Sports

Run, paddle, bike, crawl

Wander in the woods, then run for four miles, one of which is in sand. Next, paddle four miles then run a mile on a hilly trail to a mountain bike. Then venture out on a 10-mile ride only to be welcomed by a net to crawl under.

And this one is a sprint.

Welcome to adventure racing, a multi-sport event designed to test the hearts, will and bodies of the competitors.

“I do it because it’s fun,” competitor Georgia Daniels said. “It’s more fun when you’re done.”

Daniels said she usually participates in the 24-hour version of this exhausting test of fortitude. Sunday, however, she was competing in the second annual Challenge the Island race at Fort Ebey State Park.

“This is easier mentally because you know you won’t be out there all night,” she said.

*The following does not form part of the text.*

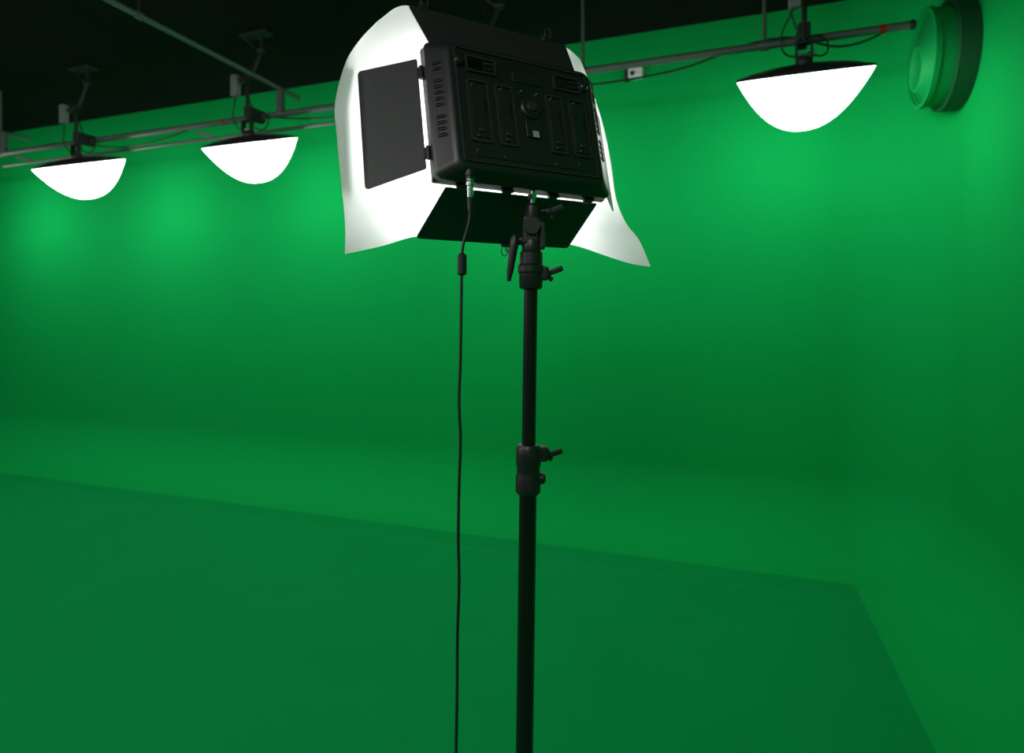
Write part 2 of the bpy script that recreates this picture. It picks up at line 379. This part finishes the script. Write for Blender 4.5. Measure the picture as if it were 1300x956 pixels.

Daniels’ team, the Rubber Chickens took first place overall, completing the course in 3:29. Her teammate, Mike Millar, said the shorter format makes the event more enjoyable. He usually runs ultra marathons — 50- or 100-mile off-road races.

Team Rubber Chickens had the lead for the duration of the race, but came into the kayaking section nine minutes behind Festina Valens. That team had skipped a portion of the orienteering section of the race.

The chickens made up the deficit in the ocean and emerged from the sea with a 10 minute lead.

Festina Valens finished third overall with a time of 4:13. Team Big Ring made a charge on the mountain bikes to take second, finishing eight minutes behind the chickens.

The event combines tests of physical and mental prowess in an effort to push its competitors to new limits, Race Director Jennifer Curd said.

It takes a special person to compete, Co-Director, and Jennifer’s husband, Kelly Curd said.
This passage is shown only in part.